We just submitted two student applications to ISEA2014 (in addition to my faculty application for “Debauched Kinesthesia” that I sent in December of 2013). The two pieces are “augmented” solos for two undergraduate dancers at UVU, Dixon Bowles and Mindy Houston. Both are wonderfully talented dancers and I’m fortunate to work with them.

The two pieces are of particular interest to me personally because they build on my other academic interest (i.e., the one that I’m paid money for), which is data and data visualization. The first piece is a visualization of the dance’s data. It’s slightly tongue-in-cheek but still neat, especially as it all happens while the dancer is dancing. The second takes a different angle by making the dance itself the visualization of other data (in this case, a poem). The choreography is created to reflect the progression in the poem and then the visuals, which are recorded and looped live, are arranged in such a way as to magnify the structure and development.

Here are the official descriptions that we sent in with the applications. The first piece is Dixon’s.

The Dance and the Meta-Dance: Live Performance and Live Visualization

This proposal is for a live, solo dance performance that is augmented with video and motion tracking. The video and motion data are used for two live visualizations that are projected on each side of the dance. For the first projection or “meta-dance”, the video data is captured with a small web camera and is processed in Max/MSP/Jitter using the Cyclops object, which analyzes RGB data to allow for motion tracking in real-time. The resulting motion data are then used by the program to “evaluate” the performance on several criteria derived from Margaret H’Doubler’s web of principles of dance composition: Climax, Transition, Balance, Sequence, Repetition, Harmony, Variety and Contrast. These values are standardized and displayed as both streaming bar and radar charts as well time-series plots to highlight periodicity in the performance. For the second “meta-dance” projection, motion data from a Kinect depth camera are used to identify the three-dimensional coordinates of key body points in the dancer, such as head, shoulders, hands, and hips. These coordinates are then drawn on the screen as abstract ribbons or streams that rotate and fade over time, highlighting the temporality and abstractness of dance. Taken together, the live performer’s dance and the two “visual commentaries” or “meta-dances” offer multiple psychological and social realities on performative art. They also represent an initial step in the establishment of live visualization of dance-derived data as an art form in itself.

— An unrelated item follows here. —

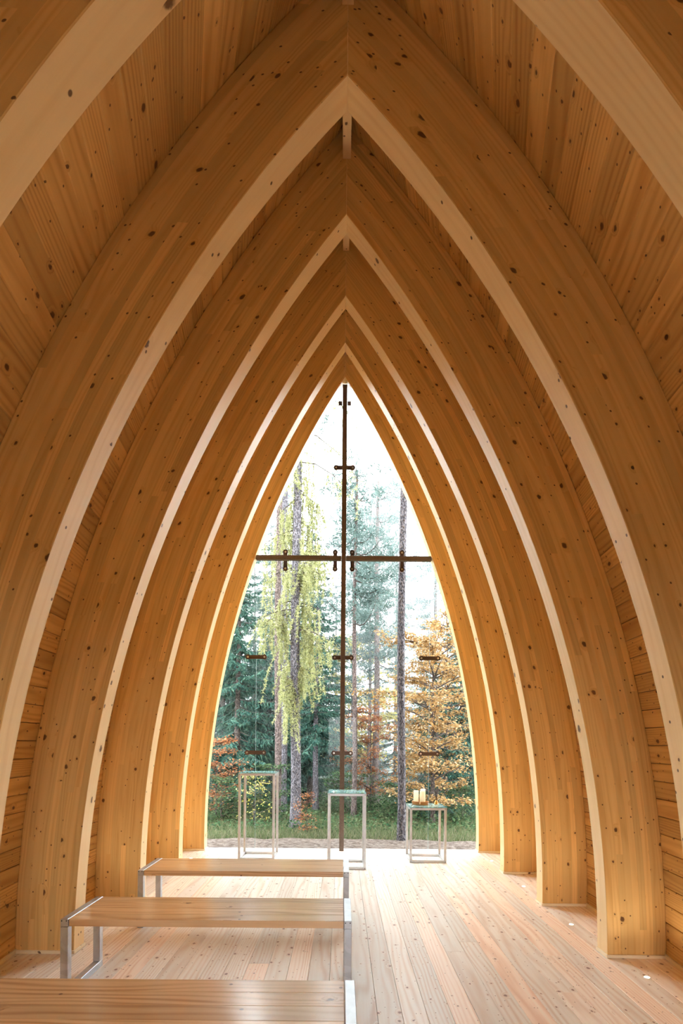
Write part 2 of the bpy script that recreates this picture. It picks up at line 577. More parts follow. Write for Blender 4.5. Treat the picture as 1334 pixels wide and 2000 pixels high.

And the second piece is Mindy’s.

The Triple Fool + 2: A Performance for Poetry, Dance, and Data Visualization

This live dance performance is based on the poem “The Triple Fool” by John Donne (1572-1631), in which Donne complains that he is a fool in three ways: (1) for falling in love; (2) for “saying so in whining poetry,” and (3) for grieving again when his verse is put to music. This performance expands on Donne’s lament by expressing it in two other media: first in dance by a solo performer, which is recorded live with a small web camera and processed in Max/MSP/Jitter, and second by a data visualization of the poem’s text, which is revealed as the dance progresses, showing the relationships between the poem’s structures and ideas. The dance, however, serves a critical, additional function: the performance itself becomes a visualization of the text, as video clips of the performance (all of which are recorded live) are selected by the program and looped on two adjacent screens in such a way that the structure and relationships within the dance (as constructed by the live performer and the projected doubles) mirror those of the poem. That is, the dance is not just an kinesthetic, affective enactment but a visualization of the poem’s textual data. Thus, the dance performance and the data visualization become two additional means for exploring/compounding Donne’s grief, adding two additional “fools” to his original three.

We should find out by the end of March whether the performances are accepted. (And I should find out about mine in about two weeks.) We’re keeping fingers crossed.